→ **GIVEN PROBLEM**
Restate the lines word for word, from the first line of the records through the line containing "PIN_TUBE_C = 13.0". Leave out the pictures and anything after that line.

→ **RECORDS SUPPLIED**
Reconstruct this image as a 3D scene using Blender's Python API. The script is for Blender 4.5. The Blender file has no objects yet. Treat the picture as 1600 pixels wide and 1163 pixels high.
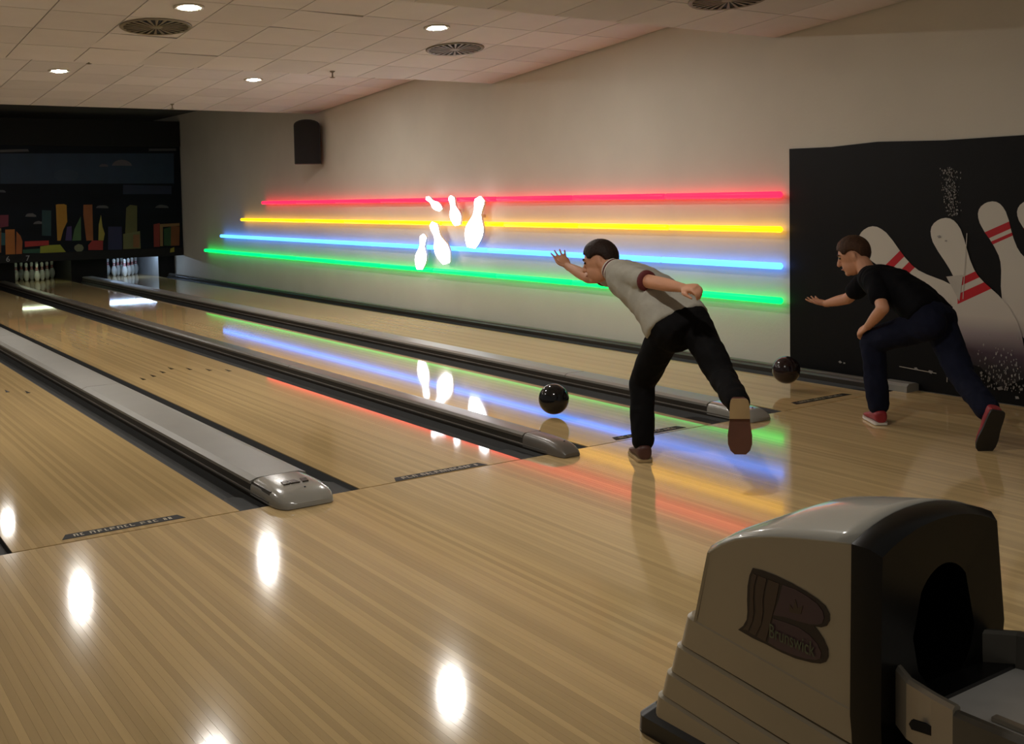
import bpy, bmesh, math, random
from mathutils import Vector, Matrix, noise as mnoise

random.seed(7)
sc = bpy.context.scene
COL = sc.collection

# ------------------------------------------------------------------ camera
CAM_POS = Vector((-2.6131, -5.2712, 1.5556))
YAW, PITCH, ROLL, FPX, PY = math.radians(34.59), math.radians(-3.127), math.radians(-1.028), 1709.38, 401.77
fw = Vector((math.sin(YAW) * math.cos(PITCH), math.cos(YAW) * math.cos(PITCH), math.sin(PITCH)))
rt = Vector((math.cos(YAW), -math.sin(YAW), 0.0))
up = rt.cross(fw)
r2 = rt * math.cos(ROLL) + up * math.sin(ROLL)
u2 = -rt * math.sin(ROLL) + up * math.cos(ROLL)
cd = bpy.data.cameras.new('camera')
cam = bpy.data.objects.new('camera', cd)
COL.objects.link(cam)
M = Matrix((r2, u2, -fw)).transposed().to_4x4()
M.translation = CAM_POS
cam.matrix_world = M
cd.sensor_fit = 'HORIZONTAL'
cd.sensor_width = 36.0
cd.lens = FPX / 1600.0 * 36.0
cd.shift_y = (PY - 581.5) / 1600.0
cd.clip_start = 0.05
cd.clip_end = 200
sc.camera = cam

# ------------------------------------------------------------------ world, exposure
w = bpy.data.worlds.new('hall_ambient')
sc.world = w
w.use_nodes = True
bg = w.node_tree.nodes['Background']
bg.inputs[0].default_value = (1.0, 0.93, 0.82, 1)
bg.inputs[1].default_value = 0.11
sc.view_settings.view_transform = 'Standard'
sc.view_settings.look = 'None'
sc.view_settings.gamma = 1.0
sc.view_settings.use_curve_mapping = False
sc.view_settings.exposure = 0.25
sc.cycles.use_denoising = True

# emission strengths of the lamps the place has
DOWNLIGHT = 440.0
NEON = 3.0
NEON_PIN = 9.0
PIN_TUBE_D = 60.0
PIN_TUBE_C = 13.0

# ------------------------------------------------------------------ materials
def srgb(r, g, b):
    f = lambda c: ((c / 255) / 12.92) if c / 255 <= 0.04045 else (((c / 255) + 0.055) / 1.055) ** 2.4
    return (f(r), f(g), f(b), 1)

def mat(name, col, rough=0.5, metal=0.0, noise=0.0, nscale=8.0, bump=0.0, bscale=60.0, emit=None, es=1.0, spec=0.5, stretch=None, rnd=0.0, coat=0.0, crough=0.05, var=None):
    m = bpy.data.materials.new(name)
    m.use_nodes = True
    nt = m.node_tree
    b = nt.nodes['Principled BSDF']
    b.inputs['Base Color'].default_value = col
    b.inputs['Roughness'].default_value = rough
    b.inputs['Metallic'].default_value = metal
    b.inputs['Specular IOR Level'].default_value = spec
    b.inputs['Coat Weight'].default_value = coat
    b.inputs['Coat Roughness'].default_value = crough
    if emit:
        b.inputs['Emission Color'].default_value = emit
        b.inputs['Emission Strength'].default_value = es
    tc = nt.nodes.new('ShaderNodeTexCoord')
    mp = nt.nodes.new('ShaderNodeMapping')
    nt.links.new(tc.outputs['Object'], mp.inputs[0])
    if stretch:
        mp.inputs['Scale'].default_value = stretch
    fac = None
    if noise or var:
        n = nt.nodes.new('ShaderNodeTexNoise')
        n.inputs['Scale'].default_value = nscale
        n.inputs['Detail'].default_value = 5
        nt.links.new(mp.outputs[0], n.inputs['Vector'])
        fac = n.outputs['Fac']
    if rnd:
        oi = nt.nodes.new('ShaderNodeObjectInfo')
        # shift the grain per object and mix the random value into the factor
        sh = nt.nodes.new('ShaderNodeVectorMath'); sh.operation = 'SCALE'
        cb = nt.nodes.new('ShaderNodeCombineXYZ')
        for i in range(3):
            nt.links.new(oi.outputs['Random'], cb.inputs[i])
        nt.links.new(cb.outputs[0], sh.inputs[0]); sh.inputs[3].default_value = 37.0
        nt.links.new(sh.outputs[0], mp.inputs['Location'])
        mx = nt.nodes.new('ShaderNodeMix')
        mx.inputs[0].default_value = rnd
        if fac:
            nt.links.new(fac, mx.inputs[2])
        else:
            mx.inputs[2].default_value = 0.5
        nt.links.new(oi.outputs['Random'], mx.inputs[3])
        fac = mx.outputs[0]
    if fac:
        cr = nt.nodes.new('ShaderNodeValToRGB')
        d = noise
        c0 = tuple(max(0, c * (1 - d)) for c in col[:3]) + (1,)
        c1 = tuple(min(1, c * (1 + d)) for c in col[:3]) + (1,)
        if var:
            c0, c1 = col, var
        cr.color_ramp.elements[0].position = 0.25
        cr.color_ramp.elements[1].position = 0.75
        cr.color_ramp.elements[0].color = c0
        cr.color_ramp.elements[1].color = c1
        nt.links.new(fac, cr.inputs[0])
        nt.links.new(cr.outputs[0], b.inputs['Base Color'])
    if bump:
        n2 = nt.nodes.new('ShaderNodeTexNoise')
        n2.inputs['Scale'].default_value = bscale
        n2.inputs['Detail'].default_value = 3
        nt.links.new(tc.outputs['Object'], n2.inputs['Vector'])
        bp = nt.nodes.new('ShaderNodeBump')
        bp.inputs['Strength'].default_value = bump
        bp.inputs['Distance'].default_value = 0.01
        nt.links.new(n2.outputs['Fac'], bp.inputs['Height'])
        nt.links.new(bp.outputs[0], b.inputs['Normal'])
    return m

MT = {}
MT['lane'] = mat('lane_maple', srgb(204, 175, 124), 0.052, spec=0.75, noise=0.11, nscale=3.0, stretch=(14, 0.5, 1), rnd=0.55)
MT['approach'] = mat('approach_maple', srgb(208, 179, 128), 0.088, spec=0.75, noise=0.12, nscale=3.0, stretch=(16, 0.6, 1), rnd=0.55)
MT['sub'] = mat('subfloor_dark', srgb(40, 34, 26), 0.8, noise=0.2)
MT['wall'] = mat('wall_paint', srgb(212, 206, 194), 0.75, noise=0.05, nscale=1.3, bump=0.12, bscale=45)
MT['tile'] = mat('ceiling_tile', srgb(214, 208, 208), 0.9, noise=0.07, nscale=3, bump=0.2, bscale=180, rnd=0.5)
MT['grid'] = mat('ceiling_void', srgb(70, 60, 50), 0.9, noise=0.1)
MT['darkceil'] = mat('ceiling_far', srgb(84, 80, 78), 0.9, noise=0.08, nscale=2)
MT['gutter'] = mat('gutter_plastic', srgb(40, 40, 39), 0.6, spec=0.25, noise=0.15, nscale=6)
MT['rail'] = mat('divider_side', srgb(58, 52, 44), 0.42, noise=0.25, nscale=7, stretch=(1, 0.15, 1))
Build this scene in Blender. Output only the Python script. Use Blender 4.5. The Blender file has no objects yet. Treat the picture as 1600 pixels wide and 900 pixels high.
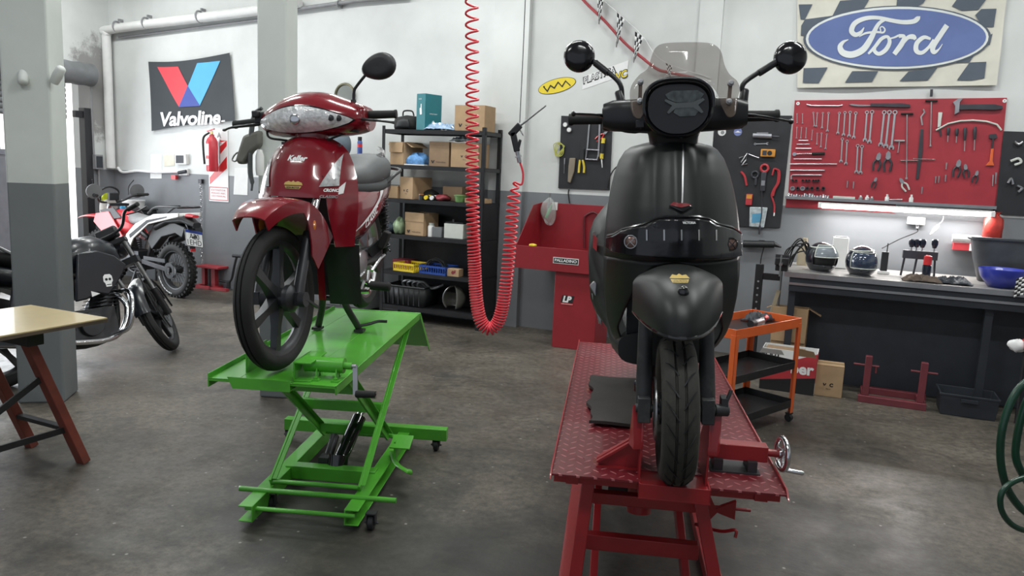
import bpy, math, random
from mathutils import Vector, Matrix, Euler
from mathutils.bvhtree import BVHTree
random.seed(7)
SC = bpy.context.scene; COL = SC.collection
PI = math.pi
def V3(*a): return Vector(a)
# ------------------------------------------------------------------ camera
CAM_H = 1.55; FOC = 1200.0; PITCH = math.radians(8.6); ROLL = math.radians(2.46)
_cp, _sp, _c, _s = math.cos(PITCH), math.sin(PITCH), math.cos(ROLL), math.sin(ROLL)
FWD = V3(0, _cp, -_sp); _u0 = V3(0, _sp, _cp)
RGT = V3(1, 0, 0)*_c + _u0*_s; UPV = V3(-1, 0, 0)*_s + _u0*_c
EYE = V3(0, 0, CAM_H)
cd = bpy.data.cameras.new('camera'); cam = bpy.data.objects.new('camera', cd); COL.objects.link(cam)
cd.sensor_fit = 'HORIZONTAL'; cd.sensor_width = 36.0; cd.lens = 36.0*FOC/1600.0; cd.clip_start = 0.05
cam.matrix_world = Matrix((( RGT.x, UPV.x, -FWD.x, 0), (RGT.y, UPV.y, -FWD.y, 0), (RGT.z, UPV.z, -FWD.z, CAM_H), (0, 0, 0, 1)))
SC.camera = cam
# ------------------------------------------------------------------ light
SC.view_settings.view_transform = 'Standard'; SC.view_settings.look = 'None'
SC.view_settings.gamma = 1.0; SC.view_settings.exposure = 0.0; SC.view_settings.use_curve_mapping = False
w = bpy.data.worlds.new('sky'); SC.world = w; w.use_nodes = True
w.node_tree.nodes['Background'].inputs[0].default_value = (0.80, 0.88, 1.0, 1)
w.node_tree.nodes['Background'].inputs[1].default_value = .5
ROOM_A = math.radians(-23.3)
RU = V3(math.cos(ROOM_A), math.sin(ROOM_A), 0); RV = V3(-math.sin(ROOM_A), math.cos(ROOM_A), 0)
WALL_V = 7.085
def room(u, v, z=0): return RU*u + RV*v + V3(0, 0, z)
def area(name, loc, target, sx, sy, power, col=(1, 1, 1), rot=None, spread=180):
    d = bpy.data.lights.new(name, 'AREA'); d.shape = 'RECTANGLE'; d.size = sx; d.size_y = sy; d.energy = power; d.color = col
    d.spread = math.radians(spread)
    o = bpy.data.objects.new(name, d); COL.objects.link(o); o.location = loc
    if rot is None:
        o.rotation_euler = (Vector(target) - Vector(loc)).to_track_quat('-Z', 'Y').to_euler()
    else: o.rotation_euler = rot
    return o
sd = bpy.data.lights.new('sun', 'SUN'); sd.energy = 9.0; sd.angle = .02; sd.color = (1, .97, .93)
so_ = bpy.data.objects.new('sun', sd); COL.objects.link(so_); so_.location = room(0, 0, 12)
so_.rotation_euler = (RU*-.75 + RV*-.08 + V3(0, 0, -.65)).to_track_quat('-Z', 'Y').to_euler()
CEIL = 4.3
TUBES = [(-7.6, 5.8), (-7.3, 3.4), (-5.6, 5.6), (-3.4, 5.8), (-0.6, 5.6), (1.6, 5.6), (-4.4, 3.4), (-1.6, 3.2), (0.9, 3.2), (-3.0, 0.8), (0.0, 0.8)]  # the first two are added to brighten the upper left wall
TUBE_W = 36
area('daylight_doorway', room(-8.55, 5.0, 1.3), room(-4, 5.0, 0.4), 2.4, 2.2, 110, (0.90, 0.95, 1.0))
# ------------------------------------------------------------------ pixels of the photograph to points of the place
def ray(px, py): return FWD + RGT*((px-800)/FOC) - UPV*((py-450)/FOC)
def at_z(px, py, z): d = ray(px, py); return EYE + d*((z-CAM_H)/d.z)
def on_plane(px, py, p0, n): d = ray(px, py); return EYE + d*((p0-EYE).dot(n)/d.dot(n))
def on_v(px, py, v=WALL_V):                       # room coordinates (u, z) on a plane parallel to the back wall
    p = on_plane(px, py, RV*v, RV); return p.dot(RU), p.z
def on_y(px, py, y): return on_plane(px, py, V3(0, y, 0), V3(0, 1, 0))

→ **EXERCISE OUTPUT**
Reconstruct this image as a 3D scene using Blender's Python API. The script is for Blender 4.5. The Blender file has no objects yet. Treat the picture as 1600 pixels wide and 1163 pixels high.
import bpy, bmesh, math, random
from mathutils import Vector, Matrix, noise as mnoise

random.seed(7)
sc = bpy.context.scene
COL = sc.collection

# ------------------------------------------------------------------ camera
CAM_POS = Vector((-2.6131, -5.2712, 1.5556))
YAW, PITCH, ROLL, FPX, PY = math.radians(34.59), math.radians(-3.127), math.radians(-1.028), 1709.38, 401.77
fw = Vector((math.sin(YAW) * math.cos(PITCH), math.cos(YAW) * math.cos(PITCH), math.sin(PITCH)))
rt = Vector((math.cos(YAW), -math.sin(YAW), 0.0))
up = rt.cross(fw)
r2 = rt * math.cos(ROLL) + up * math.sin(ROLL)
u2 = -rt * math.sin(ROLL) + up * math.cos(ROLL)
cd = bpy.data.cameras.new('camera')
cam = bpy.data.objects.new('camera', cd)
COL.objects.link(cam)
M = Matrix((r2, u2, -fw)).transposed().to_4x4()
M.translation = CAM_POS
cam.matrix_world = M
cd.sensor_fit = 'HORIZONTAL'
cd.sensor_width = 36.0
cd.lens = FPX / 1600.0 * 36.0
cd.shift_y = (PY - 581.5) / 1600.0
cd.clip_start = 0.05
cd.clip_end = 200
sc.camera = cam

# ------------------------------------------------------------------ world, exposure
w = bpy.data.worlds.new('hall_ambient')
sc.world = w
w.use_nodes = True
bg = w.node_tree.nodes['Background']
bg.inputs[0].default_value = (1.0, 0.93, 0.82, 1)
bg.inputs[1].default_value = 0.11
sc.view_settings.view_transform = 'Standard'
sc.view_settings.look = 'None'
sc.view_settings.gamma = 1.0
sc.view_settings.use_curve_mapping = False
sc.view_settings.exposure = 0.25
sc.cycles.use_denoising = True

# emission strengths of the lamps the place has
DOWNLIGHT = 440.0
NEON = 3.0
NEON_PIN = 9.0
PIN_TUBE_D = 60.0
PIN_TUBE_C = 13.0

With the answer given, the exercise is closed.